You'd need to go back a lot further than 1800-ish to let China industrialize at the same time NW Europe did. Industrialization itself requires several aspects of society to be exactly right (or nearly so) to allow it to take root:
cultural (comparatively low class bigotry, giving lower-class but intelligent people the chance to prove their worth to social superiors), affirming a certain minimum of worth for the law-abiding lowest of the low (no caste system as such, like India had). Sure, it wasn't the present-day Western world, but as said there still was a certain bottom limit as to how badly you thought of your lessers without getting severe scorn (if not legal penalties) for it.
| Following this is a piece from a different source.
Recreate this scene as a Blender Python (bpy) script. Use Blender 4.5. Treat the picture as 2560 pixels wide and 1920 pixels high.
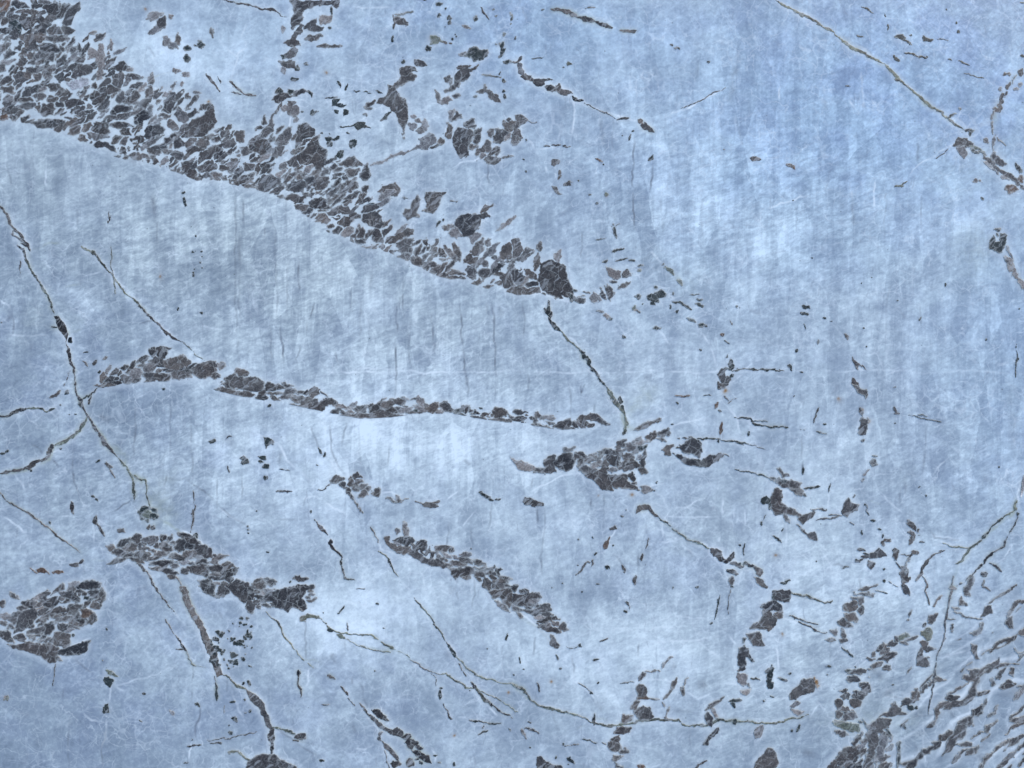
import bpy, math, random
import numpy as np

# ------------------------------------------------------------------ set-up
scene = bpy.context.scene
for _o in list(bpy.data.objects):
    bpy.data.objects.remove(_o)
R = math.radians
S = 0.000625                      # metres of stone per traced unit (frame = 1.6 m x 1.2 m)
CX, CY = 1280.0, 960.0
def mx(x): return (x - CX) * S
def my(y): return (CY - y) * S

# camera: hand held about 1.15 m above the polished face
cam_data = bpy.data.cameras.new('camera'); cam = bpy.data.objects.new('camera', cam_data)
scene.collection.objects.link(cam); scene.camera = cam
cam_data.lens = 26.0; cam_data.sensor_width = 36.0
CAM_Z = 0.8 * 26.0 / 18.0
cam.location = (0, 0, CAM_Z); cam.rotation_euler = (0, 0, 0)
cam_data.clip_start = 0.02; cam_data.clip_end = 200.0

# daylight, open shade under a soft sky
SUN_EL, SUN_AZ = R(34), R(38)      # azimuth measured from +Y towards +X
world = bpy.data.worlds.new('World'); scene.world = world; world.use_nodes = True
wn = world.node_tree; wn.nodes.clear()
wo = wn.nodes.new('ShaderNodeOutputWorld'); bg = wn.nodes.new('ShaderNodeBackground')
sky = wn.nodes.new('ShaderNodeTexSky'); sky.sky_type = 'NISHITA'; sky.sun_disc = False
sky.sun_elevation = SUN_EL; sky.sun_rotation = SUN_AZ
sky.air_density = 1.0; sky.dust_density = 1.0; sky.ozone_density = 1.0
bg.inputs['Strength'].default_value = 0.15
wn.links.new(sky.outputs[0], bg.inputs['Color']); wn.links.new(bg.outputs[0], wo.inputs['Surface'])
sun_d = bpy.data.lights.new('sun', 'SUN'); sun_d.energy = 0.5; sun_d.angle = R(30); sun_d.color = (1.0, 0.93, 0.84)
sun = bpy.data.objects.new('sun', sun_d); scene.collection.objects.link(sun)
sun.rotation_euler = (R(90) - SUN_EL, 0, math.pi - SUN_AZ)
scene.view_settings.view_transform = 'Standard'; scene.view_settings.look = 'None'
scene.view_settings.exposure = 0.92; scene.view_settings.gamma = 1.0
scene.view_settings.use_curve_mapping = False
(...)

governmental (tough bankruptcy laws, government that allows private enterprise to flourish at least marginally well, saying nobody - not even the king/emperor - is above the law, consistently enforced - if not wide selection - of at least the bare bones of civil liberties, a certain minimum of non-interference of academics and intellectuals in matters of philosophy and science, and so forth)
financial - reasonable guarantee that the money you have today will be worth the same ten years from now, people with money willing to lend it out at a reasonable rate of interest for a reasonable time period, and governmental and business institutions in place to help facilitate this).
intellectual - not too harsh a condemnation of people who think well outside the mainstream, and even better if government usually won't harass much the dissidents.
geographic - no gurarantee, but China has a fairly smooth coastline compared to Europe. That stimulated maritime development less than in Europe. Europe's heavily indended coastine not only motivated nautical development, but more or less invited political disunity - enough to foster competitive nation-states but not so much that it hindered exchange of ideas from nation to nation. Britain especially benefitted from this. With a strong navy to protect it, plus seaborne invasions being difficult, that let Britain devote more funds to actual productive and enriching purposes.